During citizen comment many parents and staff urged the board to preserve Potomac View staff continuity as students move. Tamika Hendon told the board PVES has strong student outcomes (she cited a 97% SOL pass rate for the final promoting class) and said, "The staff are not moving to the new school despite the fact that the entire student population is." Multiple speakers asked the board to transfer the principal and existing staff to the new school to preserve relationships and ease students’ transitions.

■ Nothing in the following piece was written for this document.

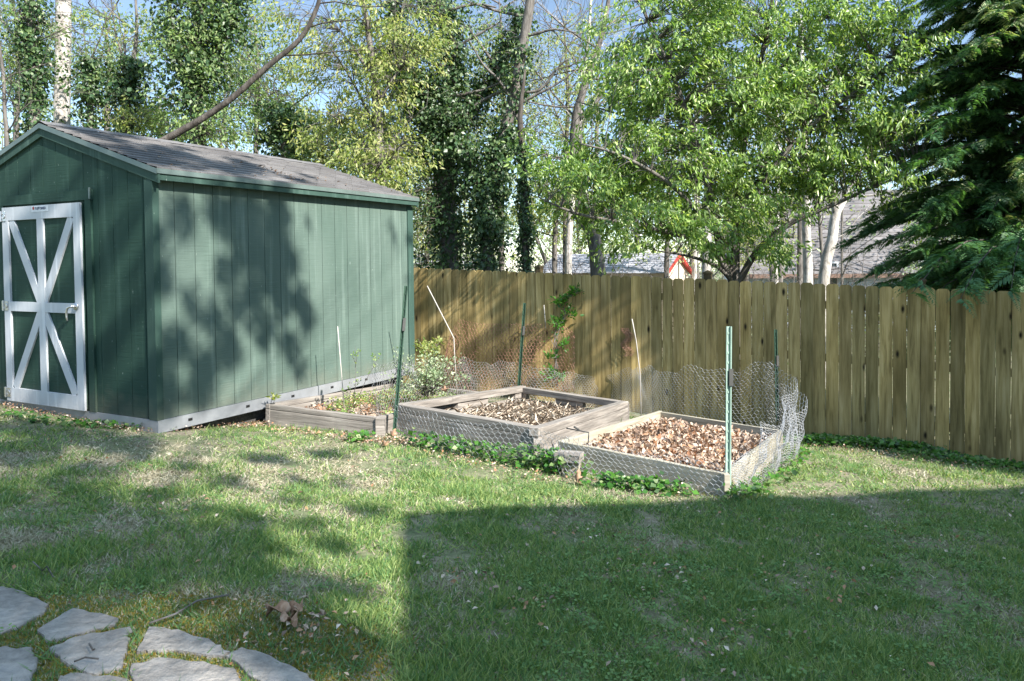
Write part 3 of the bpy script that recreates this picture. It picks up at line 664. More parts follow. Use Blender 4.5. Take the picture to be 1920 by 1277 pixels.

Other public commenters raised safety and walkability concerns for the Woodbridge Area site and flagged data and communication shortcomings in the outreach materials; several speakers called Scenario 6 preferable to earlier options because it preserved neighborhood walkability in many areas. In response board members asked staff for clearer maps, additional community meetings and implementation specifics such as grandfathering rising fifth graders. Cartlidge said rising fifth graders should be offered the option to remain at their current school to finish elementary school.
The board did not vote on the plan at the Jan. 7 meeting. Staff said a public hearing is set for Jan. 21 in the board chambers, and the board is scheduled to consider adoption on Feb. 4. Board policy was cited regarding when additional town halls are required if the board adopts a significantly different proposal affecting neighborhoods not included in the original scenarios.